2017-06-12 23:47:54 | 相続法・相続税法

【例題】GがSに対する金銭債権α(額面100万円)を有していたところ、Gが死亡した。現在、Gの相続人の一人X1が、Sに対しαの履行を求めている。ところが、他の相続人X2も、αが自己に帰属する旨を主張している。Sはどうすべきか。

 

[前提:金銭債権は当然分割されるか]

・現在の最高裁は、αが普通預金債権等である場合、相続開始によって当然分割されることなく、遺産分割の対象となる旨理解するに至った(最大判平成28・12・19裁判所HP)。

・他方、平成28年大法廷判決の射程が預金債権に限定されると考えれば、αがその他の金銭債権である場合、相続開始によって当然分割される(最判昭和29・4・8民集8巻4号819頁)。

・以上の法理をS側からみれば、「支払うべき債務が預金(つまりSが銀行)→遺産分割を待ってから支払う」「預金以外の金銭債務→相続分に応じて相続人各人に支払う」となろう。

 

[実務的対応1:ノーマルな流れ]

・Sとしては、まずは被相続人Gのすべての相続人を把握したい。実務的には、αの履行を求めてきたX1に対し、戸籍一式の提出を求めることになろう。

・αが預金ならば、S(=つまり金融機関)は、戸籍から確認できるすべての相続人の署名押印がある遺産分割協議書(or遺言、調停調書等)や全員の印鑑証明書の提出を受けて、αの帰属主体を確認する。

・αが預金以外であっても、ある相続人の相続放棄や相続人間での相続分譲渡などがありうるので、直ちに「どの相続人にいくら支払うのか」と結論できない。そこでSとしては、戸籍で確認したすべての相続人に対し、特定の相続人を全額の受療者とする旨の了承を求める(=特定相続人への委任状を徴求する)のが簡便だろう。

 

[実務的対応2:相続人が事実上わからない場合]

・Sの求めにかかわらずX1が戸籍を提出しない場合、Sは、戸籍法10条の2第1項1号を根拠に、自らで戸籍を収集する途もある。

・他方、X1がこのような不審な対応をしている事態では、Sがコストをかけて相続人を探索しても、結局、弁済に至らないことも予想されよう。したがって、Sとしては「X1が非協力的である以上、弁済できない」と割り切って放置する対応もありうる。

・もっとも、前記のような放置対応だと、Sは後日に履行遅滞責任(=遅延損害金)を求められるリスクもある。
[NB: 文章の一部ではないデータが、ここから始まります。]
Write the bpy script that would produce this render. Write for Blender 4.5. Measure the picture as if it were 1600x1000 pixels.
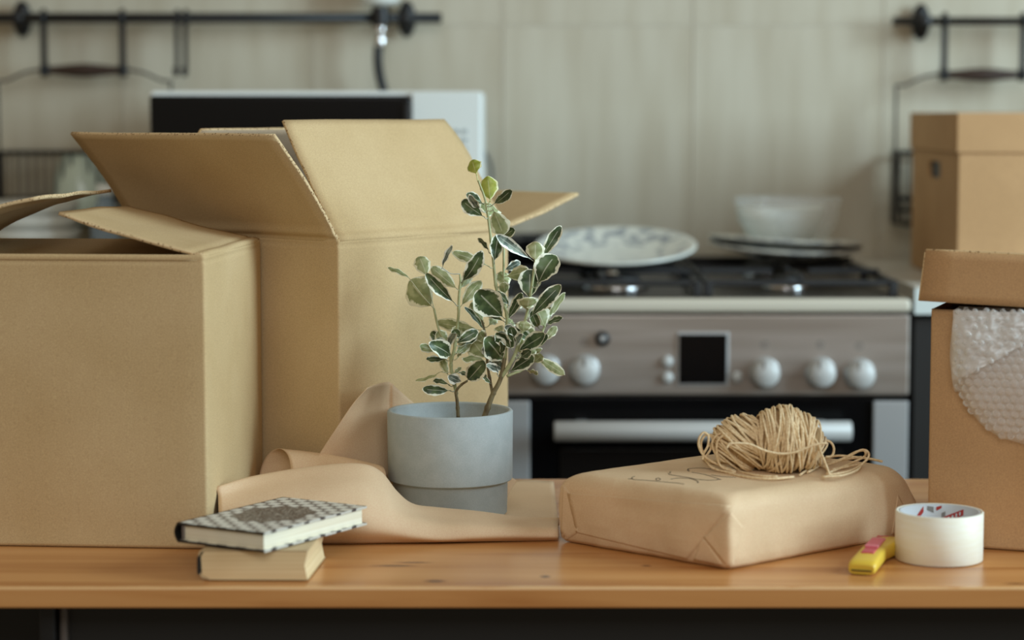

このリスクを嫌えば、Sは、「すべての相続人がわからない=過失なく債権者を確知できない」として、αの券面額(+そこまでの遅延損害金)を弁済供託する方法もある(民法494条後段;改正法494条2項も同様の規定ぶり)。供託実務も、Sに戸籍収集義務までは要求せず、民法494条後段を根拠とする弁済供託を認める。

 

[実務的対応3:相続人間で主張が異なる場合]

・それでは、相続人は判明しているものの、表題のように相続人間でαの帰属に争いがある場合はどうか。

・供託実務においては、「相続人間で金銭債権αの帰属に争いがあっても、当然分割構成にしたがえば、そもそもαは各相続人が相続分に応じて確定的に取得する」とのドグマを前提にし、このような場合は債権者不確知に該当しないと説かれる。名古屋高判平成23・5・27金判1381号55頁(原審は名古屋地判平成23・1・13)は、被相続人所有株式の配当金債権について相続人間で争いがある事案において、そもそも債権者不確知には該当しないとの前提に立っているか。

・とはいえ、平成28年大法廷判決が出された以上、預金債権については「相続人間で争いがある=遺産分割未了=債権の帰属が決まらない」として、債権者不確知を原因とする弁済供託が認められよう。

・さらに私見では、預金以外の場合であっても、債権者不確知の要件を限定的にみるのは疑問である。

(1)まず、現在の供託実務であっても、例えば相続人2名のみ(X1・X2)の事案でX1がその相続分2分の1を超えた請求をしてくる場合、Sが債権者不確知として弁済供託することは認められうる。

(2)同様に、相続人と非相続人が争っている場合にも、債権者不確知に該当しうる(最判平成11・6・15金判1084号38頁)。

(3)以上に対し、相続人X1があくまで2分の1に限って請求しているケースでは、現在の供託実務からは「SはX1の2分の1請求に応じるべし」と結論されるようにも思われる。しかし、Sとしては、X2の意向を確認しないままX1の履行請求に応じるのは怖い(後日にX2が100%取得者だと判明した場合、Sが民法478条で常に免責される保障はない)。このような場合でも供託不可とするのは、Sに二重弁済リスクor遅延損害金リスクのいずれかの選択を迫ることになる。SはG側の事情になんら関与できないにもかかわらず、このようなリスクを課すのは妥当でないだろう。また、供託実務が戸籍収集義務を課していないこととのバランシングもある(勤勉に戸籍を集めた債務者こそ弁済供託を封じられる、という帰結になってしまう)。Sには広く弁済供託を認めて「争族」から離脱する路を開くべきだろう。